Back to reality. Show's almost over and I was too distracted to have an escape plan. To top it off, newcomers had to raise their hands AND introduce themselves in front of everyone. No big deal. In fact, it's probably for the best. Now people will think they've met me because I said my name and threw in a joke about the weather to boot. Golden. Now, lets get out of here.
Meeting dismissed and Hubs, unaware that I just want to get out alive suggests we eat lunch at the Hard Rock. I had been hoping the cackling laughs all of us ladies do would invoke the same sense of urgency at leaving, but to no avail. But before I could even respond, someone came up and talked to me. Asking me real questions about how things are going and if I had figured everything out. Apparently showing up to a meeting your first week in town is pretty unheard of. I don't know if it was jet lag, the Red Hot Chili Peppers poster by our table or the chili from La Cantina, but I just talked. Like we were best friends. And I felt relief.
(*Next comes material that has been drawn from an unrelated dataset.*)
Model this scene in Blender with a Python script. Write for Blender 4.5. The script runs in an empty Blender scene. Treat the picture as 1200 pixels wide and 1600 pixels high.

We need people. I need people, however anxious they make me. I love Hubs and he is enough for me, but we both need that outside connection. I'd like for some things in Russia to be learned from a friend rather than trial and error. (funny as those trial and error episodes have been...) And it makes me feel important, this being connected to a group like the AWC. Hubs works hard to provide for us, the least I can do is figure out the Metro or find a less expensive grocery store. And if I think meeting new people makes me anxious, taking the Metro not knowing a lick of Russian terrifies me.
I'm not over my anxiety, even though it is constantly proven wrong. Especially yesterday when we ended up staying an extra two hours after the meeting talking with people and being the last to leave.
Cheers to the welcoming people in this world with hearts bigger than our secret anxieties.